Can you reproduce the data beneath, keeping every line exact?

* Start *

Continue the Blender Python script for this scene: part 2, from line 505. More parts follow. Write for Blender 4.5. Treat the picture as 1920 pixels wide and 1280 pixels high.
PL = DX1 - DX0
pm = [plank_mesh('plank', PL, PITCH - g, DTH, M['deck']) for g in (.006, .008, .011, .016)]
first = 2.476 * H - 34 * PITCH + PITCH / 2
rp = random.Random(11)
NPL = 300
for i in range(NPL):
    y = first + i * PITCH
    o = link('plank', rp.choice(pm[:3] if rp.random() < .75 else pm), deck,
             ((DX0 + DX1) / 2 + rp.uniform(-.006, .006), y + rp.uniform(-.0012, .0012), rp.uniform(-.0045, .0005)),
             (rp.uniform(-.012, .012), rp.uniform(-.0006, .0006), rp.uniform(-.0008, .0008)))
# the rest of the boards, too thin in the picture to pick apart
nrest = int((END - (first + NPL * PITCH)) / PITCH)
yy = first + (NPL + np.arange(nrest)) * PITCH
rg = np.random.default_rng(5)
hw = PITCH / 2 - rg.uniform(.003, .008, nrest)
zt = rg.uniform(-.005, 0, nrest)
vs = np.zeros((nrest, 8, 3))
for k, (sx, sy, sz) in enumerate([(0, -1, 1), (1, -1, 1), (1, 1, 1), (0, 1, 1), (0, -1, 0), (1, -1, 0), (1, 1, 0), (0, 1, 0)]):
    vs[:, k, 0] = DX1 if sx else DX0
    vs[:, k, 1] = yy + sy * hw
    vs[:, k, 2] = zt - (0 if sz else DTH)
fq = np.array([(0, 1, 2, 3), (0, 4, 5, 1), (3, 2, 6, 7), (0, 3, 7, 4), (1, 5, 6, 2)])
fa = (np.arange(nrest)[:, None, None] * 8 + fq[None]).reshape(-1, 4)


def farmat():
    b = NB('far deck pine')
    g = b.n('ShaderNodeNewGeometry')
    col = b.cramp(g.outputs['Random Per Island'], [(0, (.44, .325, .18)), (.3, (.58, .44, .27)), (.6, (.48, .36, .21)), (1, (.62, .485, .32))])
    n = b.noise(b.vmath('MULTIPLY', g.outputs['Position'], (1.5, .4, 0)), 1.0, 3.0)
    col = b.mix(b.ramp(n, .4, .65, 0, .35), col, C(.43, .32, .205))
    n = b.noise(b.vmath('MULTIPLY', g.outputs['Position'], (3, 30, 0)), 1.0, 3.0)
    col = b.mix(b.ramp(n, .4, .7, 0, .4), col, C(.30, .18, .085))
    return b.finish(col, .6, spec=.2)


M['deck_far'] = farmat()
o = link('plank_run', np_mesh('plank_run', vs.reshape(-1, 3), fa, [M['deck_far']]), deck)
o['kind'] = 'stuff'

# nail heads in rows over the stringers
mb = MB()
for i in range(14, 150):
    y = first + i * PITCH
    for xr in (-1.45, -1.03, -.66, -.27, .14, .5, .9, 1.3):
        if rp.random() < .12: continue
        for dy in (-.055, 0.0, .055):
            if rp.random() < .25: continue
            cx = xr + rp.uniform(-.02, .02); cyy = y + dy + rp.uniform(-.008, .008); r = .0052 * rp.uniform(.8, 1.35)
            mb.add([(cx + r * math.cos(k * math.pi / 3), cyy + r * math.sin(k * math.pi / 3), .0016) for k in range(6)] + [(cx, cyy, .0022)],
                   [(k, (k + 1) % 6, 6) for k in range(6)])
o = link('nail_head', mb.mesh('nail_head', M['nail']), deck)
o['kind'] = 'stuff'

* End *

• _Full response_:
Continue the Blender Python script for this scene: part 2, from line 505. More parts follow. Write for Blender 4.5. Treat the picture as 1920 pixels wide and 1280 pixels high.
PL = DX1 - DX0
pm = [plank_mesh('plank', PL, PITCH - g, DTH, M['deck']) for g in (.006, .008, .011, .016)]
first = 2.476 * H - 34 * PITCH + PITCH / 2
rp = random.Random(11)
NPL = 300
for i in range(NPL):
    y = first + i * PITCH
    o = link('plank', rp.choice(pm[:3] if rp.random() < .75 else pm), deck,
             ((DX0 + DX1) / 2 + rp.uniform(-.006, .006), y + rp.uniform(-.0012, .0012), rp.uniform(-.0045, .0005)),
             (rp.uniform(-.012, .012), rp.uniform(-.0006, .0006), rp.uniform(-.0008, .0008)))
# the rest of the boards, too thin in the picture to pick apart
nrest = int((END - (first + NPL * PITCH)) / PITCH)
yy = first + (NPL + np.arange(nrest)) * PITCH
rg = np.random.default_rng(5)
hw = PITCH / 2 - rg.uniform(.003, .008, nrest)
zt = rg.uniform(-.005, 0, nrest)
vs = np.zeros((nrest, 8, 3))
for k, (sx, sy, sz) in enumerate([(0, -1, 1), (1, -1, 1), (1, 1, 1), (0, 1, 1), (0, -1, 0), (1, -1, 0), (1, 1, 0), (0, 1, 0)]):
    vs[:, k, 0] = DX1 if sx else DX0
    vs[:, k, 1] = yy + sy * hw
    vs[:, k, 2] = zt - (0 if sz else DTH)
fq = np.array([(0, 1, 2, 3), (0, 4, 5, 1), (3, 2, 6, 7), (0, 3, 7, 4), (1, 5, 6, 2)])
fa = (np.arange(nrest)[:, None, None] * 8 + fq[None]).reshape(-1, 4)


def farmat():
    b = NB('far deck pine')
    g = b.n('ShaderNodeNewGeometry')
    col = b.cramp(g.outputs['Random Per Island'], [(0, (.44, .325, .18)), (.3, (.58, .44, .27)), (.6, (.48, .36, .21)), (1, (.62, .485, .32))])
    n = b.noise(b.vmath('MULTIPLY', g.outputs['Position'], (1.5, .4, 0)), 1.0, 3.0)
    col = b.mix(b.ramp(n, .4, .65, 0, .35), col, C(.43, .32, .205))
    n = b.noise(b.vmath('MULTIPLY', g.outputs['Position'], (3, 30, 0)), 1.0, 3.0)
    col = b.mix(b.ramp(n, .4, .7, 0, .4), col, C(.30, .18, .085))
    return b.finish(col, .6, spec=.2)


M['deck_far'] = farmat()
o = link('plank_run', np_mesh('plank_run', vs.reshape(-1, 3), fa, [M['deck_far']]), deck)
o['kind'] = 'stuff'

# nail heads in rows over the stringers
mb = MB()
for i in range(14, 150):
    y = first + i * PITCH
    for xr in (-1.45, -1.03, -.66, -.27, .14, .5, .9, 1.3):
        if rp.random() < .12: continue
        for dy in (-.055, 0.0, .055):
            if rp.random() < .25: continue
            cx = xr + rp.uniform(-.02, .02); cyy = y + dy + rp.uniform(-.008, .008); r = .0052 * rp.uniform(.8, 1.35)
            mb.add([(cx + r * math.cos(k * math.pi / 3), cyy + r * math.sin(k * math.pi / 3), .0016) for k in range(6)] + [(cx, cyy, .0022)],
                   [(k, (k + 1) % 6, 6) for k in range(6)])
o = link('nail_head', mb.mesh('nail_head', M['nail']), deck)
o['kind'] = 'stuff'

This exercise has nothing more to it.